Unfortunately, there would still be a few additional funds needed
to be covered by the church. A meeting of
the church's finance committee was called to discuss the
proposed purchase. The
music director, backed up by the local representative of an internationally
known and very reputable organ company, were invited to the meeting to justify
the purchase of such a grand instrument.
No matter how it was explained, no one on the committee
seemed to understand that while it seemed like a
lot of money, it was still a very modest purchase considering
the astonishing prices a 21st century instrument can
command. Finally, in desperation, the music director said,
"Look at it this way: if we were buying a car, I would not
propose buying a Rolls Royce.

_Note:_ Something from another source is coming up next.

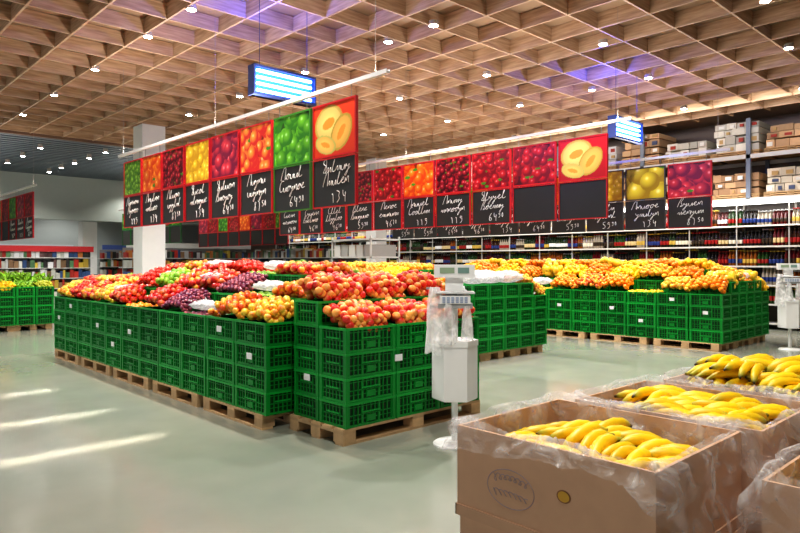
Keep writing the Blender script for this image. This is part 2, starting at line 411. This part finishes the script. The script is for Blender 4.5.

This instrument would be
more like a reliable, tough, American-made Buick!" The organ
manufacturer's rep, eyebrows raised, looked at him askance
and silently mouthed, "BU-ick?"
The committee finally agreed to the purchase and many
months of custom construction began. Finally, six days before
Christmas, the long anticipated day had at last arrived. The pristine new organ
was delivered on the promised day and lovingly placed in its final position. The music
director walked slowly around it and savored every view: the
subtly finished lustrous wood, the soft ivory of the "white" keys on all three
manuals, the walnut 'black" keys, ...and, what's THIS? Bending over
to get a better look, he found something unexpected below the lowest of
the three manuals. There for all to see, was a discretely placed,
factory-installed, well-known, fully authentic, gleaming BUICK logo!
Who says a large corpoporation has no sense of humor?
To paraphrase that fine company's advertising slogan from years ago...
"When a better organ is built, Buick will build it!"